Spanish elections show Socialists advance as right wing fractures to far right

By Mark Buckley

The latest general election in Spain confirms the deepening polarisation across society. The socialists (PSOE) were the big winners of the election but remain well short of forming a majority government. PSOE will be forced to rely on a similar combination of parties that had previously supported it in a minority government before it called a general election in mid-February. As a result, none of the problems of the previous administration have been resolved.

On the right, there has been a further splintering, with now three major parties including the far right Vox party which registered 10 per cent in the vote. The traditional right-wing party Partido Popular (PP) almost halved its vote to just under 17 per cent compared to the 2016 election, while Ciudadanos (Cs) made small gains with just under 16 per cent of the vote. The emergence of the explicitly racist Vox party has pulled all of the right-wing parties further rightwards, echoing the anti-Muslim, anti-migrant, mysogynistic rhetoric of Vox.

The three parties of the right together lost over 3 per cent of the vote and 19 seats as turnout soared to almost 76 per cent, nearly 10 per cent higher than the last election. Vox represents a new, more sinister threat. But clearly many voters mobilised to oppose them.

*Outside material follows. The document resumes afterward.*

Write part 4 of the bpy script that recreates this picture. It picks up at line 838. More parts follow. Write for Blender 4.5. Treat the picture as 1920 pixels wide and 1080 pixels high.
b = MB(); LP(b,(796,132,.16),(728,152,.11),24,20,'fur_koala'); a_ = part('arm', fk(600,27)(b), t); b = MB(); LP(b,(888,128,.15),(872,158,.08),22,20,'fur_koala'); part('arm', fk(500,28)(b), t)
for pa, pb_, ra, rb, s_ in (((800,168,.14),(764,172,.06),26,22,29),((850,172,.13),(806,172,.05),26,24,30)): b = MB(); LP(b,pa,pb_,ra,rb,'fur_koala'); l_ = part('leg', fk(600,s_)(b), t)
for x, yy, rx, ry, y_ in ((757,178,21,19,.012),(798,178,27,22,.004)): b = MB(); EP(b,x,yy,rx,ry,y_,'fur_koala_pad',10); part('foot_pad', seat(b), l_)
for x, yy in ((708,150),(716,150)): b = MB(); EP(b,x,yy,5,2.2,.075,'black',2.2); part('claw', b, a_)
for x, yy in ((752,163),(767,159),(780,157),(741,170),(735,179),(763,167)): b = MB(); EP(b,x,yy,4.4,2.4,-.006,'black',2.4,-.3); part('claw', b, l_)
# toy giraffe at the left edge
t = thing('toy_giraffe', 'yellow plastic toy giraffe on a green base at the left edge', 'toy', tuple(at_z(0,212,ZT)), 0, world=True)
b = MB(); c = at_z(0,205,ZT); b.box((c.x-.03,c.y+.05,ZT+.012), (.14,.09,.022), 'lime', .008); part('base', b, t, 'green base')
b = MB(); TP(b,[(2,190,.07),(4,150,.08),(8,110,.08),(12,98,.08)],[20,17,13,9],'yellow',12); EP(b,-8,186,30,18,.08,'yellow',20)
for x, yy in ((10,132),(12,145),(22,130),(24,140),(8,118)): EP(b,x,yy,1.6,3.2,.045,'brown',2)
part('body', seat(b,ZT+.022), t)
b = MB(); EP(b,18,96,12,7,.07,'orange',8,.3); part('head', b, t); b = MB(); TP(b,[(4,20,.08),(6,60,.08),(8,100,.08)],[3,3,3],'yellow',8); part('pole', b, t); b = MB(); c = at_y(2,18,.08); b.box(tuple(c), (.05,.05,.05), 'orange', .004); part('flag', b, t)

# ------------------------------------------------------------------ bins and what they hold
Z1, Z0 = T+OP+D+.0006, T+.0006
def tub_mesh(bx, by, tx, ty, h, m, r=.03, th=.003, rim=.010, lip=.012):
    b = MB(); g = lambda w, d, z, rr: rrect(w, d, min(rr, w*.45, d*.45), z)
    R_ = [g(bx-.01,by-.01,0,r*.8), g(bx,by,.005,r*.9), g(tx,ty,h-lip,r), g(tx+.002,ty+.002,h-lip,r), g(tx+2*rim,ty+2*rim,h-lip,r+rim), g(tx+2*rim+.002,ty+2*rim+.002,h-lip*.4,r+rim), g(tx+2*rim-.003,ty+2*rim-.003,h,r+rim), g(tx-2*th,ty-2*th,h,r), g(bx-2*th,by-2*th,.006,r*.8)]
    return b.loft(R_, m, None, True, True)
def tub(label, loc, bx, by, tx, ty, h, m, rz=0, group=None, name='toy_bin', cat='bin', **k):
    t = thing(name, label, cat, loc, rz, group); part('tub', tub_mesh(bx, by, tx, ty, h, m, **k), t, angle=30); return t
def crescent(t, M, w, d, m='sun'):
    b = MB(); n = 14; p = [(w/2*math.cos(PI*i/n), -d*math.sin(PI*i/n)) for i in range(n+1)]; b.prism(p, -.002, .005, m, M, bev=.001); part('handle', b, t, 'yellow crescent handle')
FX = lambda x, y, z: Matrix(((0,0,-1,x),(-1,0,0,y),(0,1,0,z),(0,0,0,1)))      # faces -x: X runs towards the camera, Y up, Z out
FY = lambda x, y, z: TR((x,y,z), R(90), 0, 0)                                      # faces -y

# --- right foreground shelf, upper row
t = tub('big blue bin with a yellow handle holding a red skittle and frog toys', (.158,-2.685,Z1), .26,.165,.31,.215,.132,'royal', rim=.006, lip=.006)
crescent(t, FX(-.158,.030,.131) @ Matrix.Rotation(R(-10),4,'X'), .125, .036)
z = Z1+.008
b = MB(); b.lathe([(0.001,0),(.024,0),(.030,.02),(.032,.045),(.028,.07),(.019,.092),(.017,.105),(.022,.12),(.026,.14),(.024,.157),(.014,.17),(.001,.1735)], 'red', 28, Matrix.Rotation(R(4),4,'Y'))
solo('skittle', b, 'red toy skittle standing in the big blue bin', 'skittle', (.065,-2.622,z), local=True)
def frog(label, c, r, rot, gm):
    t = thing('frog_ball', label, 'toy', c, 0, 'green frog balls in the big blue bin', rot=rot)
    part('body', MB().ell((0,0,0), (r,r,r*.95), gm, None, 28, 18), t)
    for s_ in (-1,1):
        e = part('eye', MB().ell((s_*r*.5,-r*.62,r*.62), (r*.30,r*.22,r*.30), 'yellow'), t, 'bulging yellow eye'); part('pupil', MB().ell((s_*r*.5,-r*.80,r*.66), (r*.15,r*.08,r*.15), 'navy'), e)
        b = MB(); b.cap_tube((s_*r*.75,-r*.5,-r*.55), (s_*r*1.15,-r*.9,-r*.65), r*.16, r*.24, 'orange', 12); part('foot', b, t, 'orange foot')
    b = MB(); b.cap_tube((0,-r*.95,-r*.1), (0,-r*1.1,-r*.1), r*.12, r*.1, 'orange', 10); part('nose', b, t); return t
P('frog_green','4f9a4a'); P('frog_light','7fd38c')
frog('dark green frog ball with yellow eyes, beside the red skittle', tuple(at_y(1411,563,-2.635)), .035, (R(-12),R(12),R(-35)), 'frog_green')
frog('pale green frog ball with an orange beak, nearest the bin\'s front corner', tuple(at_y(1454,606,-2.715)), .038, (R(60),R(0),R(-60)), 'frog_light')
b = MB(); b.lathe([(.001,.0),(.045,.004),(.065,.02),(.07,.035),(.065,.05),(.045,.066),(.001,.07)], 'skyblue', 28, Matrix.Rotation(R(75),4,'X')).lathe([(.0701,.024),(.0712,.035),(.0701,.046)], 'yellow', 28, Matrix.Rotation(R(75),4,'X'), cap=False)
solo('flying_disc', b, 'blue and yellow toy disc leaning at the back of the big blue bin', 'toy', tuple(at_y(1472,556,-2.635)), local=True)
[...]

The broader left and Catalan nationalist forces which had supported the PSOE minority government advanced by just 2 per cent, but gained 15 seats. Within that grouping, PSOE rose 6 per cent and gained 38 seats, but at under 28 per cent this is just two-thirds of its vote before the economic crisis in 2008. Podemos’s percentage loss was more or less equal to the PSOE gains, while Podemos lost 29 seats, possibly driven by a desire to keep out the far right by voting for the main party of the left. The other parties to make gains were the smaller nationalist parties, including Bildu in the Basque country, which doubled its seats to 4.

The split between forces of the left and right is highlighted by the even balance of forces, with the right on a combined total of 43 per cent and the former left allies at 47 per cent.

PSOE leaders have made bold claims about their ability to form a government. But it scuppered its own government in February as it approached non-austerity budget negotiations with Podemos extremely warily. At the same time, it implemented increasingly repressive measures against the Catalan independence movement, even as it relied on the votes of the main Catalan nationalists in the ERC.

PSOE probably received a boost from the rising threat of the far right in this election. But it is unlikely to be able to sustain even this level of support on a centrist line of not tackling austerity combined with repression of national claims. It needs to break from both these policies to halt the regroupment and rise of the far right.